Article about model Jeyza Gary via Instagram @wespeakmodels: https://instagram.com/wespeakm.....b1m5vxos19
“On the first day of school, my mom would come in her slacks and brown lip liner to educate the children and the teachers about my skin. She would make me stand beside her in the front of the class with my two Afro puffs and then she would say, “This is my daughter, Jeyza, and she has a skin condition. How many of you have seen a lizard or a snake? Jeyza’s skin is like that. Every 10 to 12 days, it sheds. It’s not contagious. She is just like everyone else.”
She was teaching them, but in a way, she was teaching me, too. Hearing that recited over and over again at the beginning of school year reaffirmed that I was just like everyone else. My mom never made me feel like I was separate. If I was peeling on my forehead, she would tie a bandana on my head and I would go to school.
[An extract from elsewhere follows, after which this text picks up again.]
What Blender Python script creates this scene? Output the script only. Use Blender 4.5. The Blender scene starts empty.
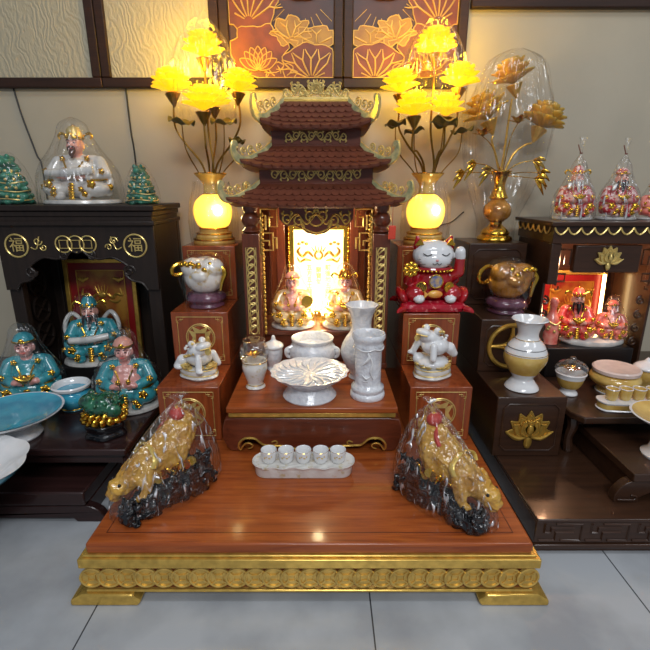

If my brother wore shorts, I wore shorts.”
“ One day I didn’t wear anything, and I was like, “Who is this person?” I started feeling like I needed makeup, so I stopped. My skin is art enough. There are moments when my skin is super bright and orange and light brown. Then there are moments when I’m just as chocolate as I want to be. I love them both equally. I take pride in my skin. I take pride in being two different shades of brown at the same time. I’m giving you a double dose of melanin.”
“It’s not about me. It’s about allowing other people to see me and be encouraged... I want to be sought out by everybody that turned me down. There was never a person I could idolize growing up. It was my family instilling in me that I am good enough and there is nothing wrong with me. I want to be that for other people who don’t see it in themselves.”